■ INSTRUCTIONS TO FOLLOW:
Extract the data exactly, missing nothing.

■ MATERIAL:

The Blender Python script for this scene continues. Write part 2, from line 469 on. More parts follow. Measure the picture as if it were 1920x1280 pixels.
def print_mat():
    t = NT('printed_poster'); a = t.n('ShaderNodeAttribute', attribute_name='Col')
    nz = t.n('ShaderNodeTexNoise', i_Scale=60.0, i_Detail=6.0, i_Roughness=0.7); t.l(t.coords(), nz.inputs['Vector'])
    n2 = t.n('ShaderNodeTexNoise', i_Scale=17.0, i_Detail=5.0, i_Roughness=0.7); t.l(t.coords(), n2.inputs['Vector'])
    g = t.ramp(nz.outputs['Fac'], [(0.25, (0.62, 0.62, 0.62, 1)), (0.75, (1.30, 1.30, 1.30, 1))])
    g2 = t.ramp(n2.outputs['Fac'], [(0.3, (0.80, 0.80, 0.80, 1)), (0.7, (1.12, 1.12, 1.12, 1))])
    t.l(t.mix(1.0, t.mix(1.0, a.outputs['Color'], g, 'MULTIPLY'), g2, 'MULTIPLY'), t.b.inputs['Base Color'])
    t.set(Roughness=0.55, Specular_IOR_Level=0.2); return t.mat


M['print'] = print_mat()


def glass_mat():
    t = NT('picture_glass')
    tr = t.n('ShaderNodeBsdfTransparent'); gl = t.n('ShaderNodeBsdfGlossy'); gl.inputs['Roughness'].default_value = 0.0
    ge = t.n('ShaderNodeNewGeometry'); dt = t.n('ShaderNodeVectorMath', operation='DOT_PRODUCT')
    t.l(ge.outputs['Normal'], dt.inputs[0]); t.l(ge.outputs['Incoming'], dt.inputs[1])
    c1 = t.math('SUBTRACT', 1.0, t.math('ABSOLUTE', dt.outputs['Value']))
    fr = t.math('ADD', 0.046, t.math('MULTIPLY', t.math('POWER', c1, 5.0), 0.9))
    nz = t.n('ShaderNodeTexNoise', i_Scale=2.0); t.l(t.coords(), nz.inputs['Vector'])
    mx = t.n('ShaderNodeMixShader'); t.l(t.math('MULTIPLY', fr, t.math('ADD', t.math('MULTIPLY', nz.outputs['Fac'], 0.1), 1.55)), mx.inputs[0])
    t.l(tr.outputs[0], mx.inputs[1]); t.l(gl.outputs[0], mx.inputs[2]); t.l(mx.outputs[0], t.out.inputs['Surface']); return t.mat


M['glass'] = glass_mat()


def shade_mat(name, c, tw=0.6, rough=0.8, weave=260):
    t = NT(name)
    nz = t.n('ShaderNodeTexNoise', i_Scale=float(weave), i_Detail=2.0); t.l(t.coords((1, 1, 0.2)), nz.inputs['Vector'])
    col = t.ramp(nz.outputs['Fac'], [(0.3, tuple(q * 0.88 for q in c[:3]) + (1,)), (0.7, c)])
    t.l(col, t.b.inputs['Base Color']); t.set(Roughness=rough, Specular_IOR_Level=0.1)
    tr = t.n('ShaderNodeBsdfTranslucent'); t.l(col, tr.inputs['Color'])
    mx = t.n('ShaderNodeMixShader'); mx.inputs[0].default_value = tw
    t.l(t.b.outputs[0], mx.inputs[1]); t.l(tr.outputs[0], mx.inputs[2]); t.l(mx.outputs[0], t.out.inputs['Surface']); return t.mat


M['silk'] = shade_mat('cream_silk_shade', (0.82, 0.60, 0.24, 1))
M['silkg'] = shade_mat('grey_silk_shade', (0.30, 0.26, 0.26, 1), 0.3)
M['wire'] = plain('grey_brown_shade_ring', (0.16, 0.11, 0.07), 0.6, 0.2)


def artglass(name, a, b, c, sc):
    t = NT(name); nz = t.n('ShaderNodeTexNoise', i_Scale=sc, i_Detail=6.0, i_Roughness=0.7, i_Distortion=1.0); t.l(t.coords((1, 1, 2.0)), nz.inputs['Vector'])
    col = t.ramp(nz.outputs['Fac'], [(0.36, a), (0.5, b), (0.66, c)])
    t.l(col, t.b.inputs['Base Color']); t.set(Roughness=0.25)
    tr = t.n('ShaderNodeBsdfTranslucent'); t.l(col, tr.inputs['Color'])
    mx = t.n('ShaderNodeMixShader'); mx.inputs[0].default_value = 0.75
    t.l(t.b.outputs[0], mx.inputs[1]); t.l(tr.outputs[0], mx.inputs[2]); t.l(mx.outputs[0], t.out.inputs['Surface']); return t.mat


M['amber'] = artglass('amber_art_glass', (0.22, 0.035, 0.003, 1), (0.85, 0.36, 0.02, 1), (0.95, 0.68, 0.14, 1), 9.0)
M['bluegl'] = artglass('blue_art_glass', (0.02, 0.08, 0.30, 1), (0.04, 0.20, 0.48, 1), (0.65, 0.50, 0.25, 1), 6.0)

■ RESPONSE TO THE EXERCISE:
The Blender Python script for this scene continues. Write part 2, from line 469 on. More parts follow. Measure the picture as if it were 1920x1280 pixels.
def print_mat():
    t = NT('printed_poster'); a = t.n('ShaderNodeAttribute', attribute_name='Col')
    nz = t.n('ShaderNodeTexNoise', i_Scale=60.0, i_Detail=6.0, i_Roughness=0.7); t.l(t.coords(), nz.inputs['Vector'])
    n2 = t.n('ShaderNodeTexNoise', i_Scale=17.0, i_Detail=5.0, i_Roughness=0.7); t.l(t.coords(), n2.inputs['Vector'])
    g = t.ramp(nz.outputs['Fac'], [(0.25, (0.62, 0.62, 0.62, 1)), (0.75, (1.30, 1.30, 1.30, 1))])
    g2 = t.ramp(n2.outputs['Fac'], [(0.3, (0.80, 0.80, 0.80, 1)), (0.7, (1.12, 1.12, 1.12, 1))])
    t.l(t.mix(1.0, t.mix(1.0, a.outputs['Color'], g, 'MULTIPLY'), g2, 'MULTIPLY'), t.b.inputs['Base Color'])
    t.set(Roughness=0.55, Specular_IOR_Level=0.2); return t.mat


M['print'] = print_mat()


def glass_mat():
    t = NT('picture_glass')
    tr = t.n('ShaderNodeBsdfTransparent'); gl = t.n('ShaderNodeBsdfGlossy'); gl.inputs['Roughness'].default_value = 0.0
    ge = t.n('ShaderNodeNewGeometry'); dt = t.n('ShaderNodeVectorMath', operation='DOT_PRODUCT')
    t.l(ge.outputs['Normal'], dt.inputs[0]); t.l(ge.outputs['Incoming'], dt.inputs[1])
    c1 = t.math('SUBTRACT', 1.0, t.math('ABSOLUTE', dt.outputs['Value']))
    fr = t.math('ADD', 0.046, t.math('MULTIPLY', t.math('POWER', c1, 5.0), 0.9))
    nz = t.n('ShaderNodeTexNoise', i_Scale=2.0); t.l(t.coords(), nz.inputs['Vector'])
    mx = t.n('ShaderNodeMixShader'); t.l(t.math('MULTIPLY', fr, t.math('ADD', t.math('MULTIPLY', nz.outputs['Fac'], 0.1), 1.55)), mx.inputs[0])
    t.l(tr.outputs[0], mx.inputs[1]); t.l(gl.outputs[0], mx.inputs[2]); t.l(mx.outputs[0], t.out.inputs['Surface']); return t.mat


M['glass'] = glass_mat()


def shade_mat(name, c, tw=0.6, rough=0.8, weave=260):
    t = NT(name)
    nz = t.n('ShaderNodeTexNoise', i_Scale=float(weave), i_Detail=2.0); t.l(t.coords((1, 1, 0.2)), nz.inputs['Vector'])
    col = t.ramp(nz.outputs['Fac'], [(0.3, tuple(q * 0.88 for q in c[:3]) + (1,)), (0.7, c)])
    t.l(col, t.b.inputs['Base Color']); t.set(Roughness=rough, Specular_IOR_Level=0.1)
    tr = t.n('ShaderNodeBsdfTranslucent'); t.l(col, tr.inputs['Color'])
    mx = t.n('ShaderNodeMixShader'); mx.inputs[0].default_value = tw
    t.l(t.b.outputs[0], mx.inputs[1]); t.l(tr.outputs[0], mx.inputs[2]); t.l(mx.outputs[0], t.out.inputs['Surface']); return t.mat


M['silk'] = shade_mat('cream_silk_shade', (0.82, 0.60, 0.24, 1))
M['silkg'] = shade_mat('grey_silk_shade', (0.30, 0.26, 0.26, 1), 0.3)
M['wire'] = plain('grey_brown_shade_ring', (0.16, 0.11, 0.07), 0.6, 0.2)


def artglass(name, a, b, c, sc):
    t = NT(name); nz = t.n('ShaderNodeTexNoise', i_Scale=sc, i_Detail=6.0, i_Roughness=0.7, i_Distortion=1.0); t.l(t.coords((1, 1, 2.0)), nz.inputs['Vector'])
    col = t.ramp(nz.outputs['Fac'], [(0.36, a), (0.5, b), (0.66, c)])
    t.l(col, t.b.inputs['Base Color']); t.set(Roughness=0.25)
    tr = t.n('ShaderNodeBsdfTranslucent'); t.l(col, tr.inputs['Color'])
    mx = t.n('ShaderNodeMixShader'); mx.inputs[0].default_value = 0.75
    t.l(t.b.outputs[0], mx.inputs[1]); t.l(tr.outputs[0], mx.inputs[2]); t.l(mx.outputs[0], t.out.inputs['Surface']); return t.mat


M['amber'] = artglass('amber_art_glass', (0.22, 0.035, 0.003, 1), (0.85, 0.36, 0.02, 1), (0.95, 0.68, 0.14, 1), 9.0)
M['bluegl'] = artglass('blue_art_glass', (0.02, 0.08, 0.30, 1), (0.04, 0.20, 0.48, 1), (0.65, 0.50, 0.25, 1), 6.0)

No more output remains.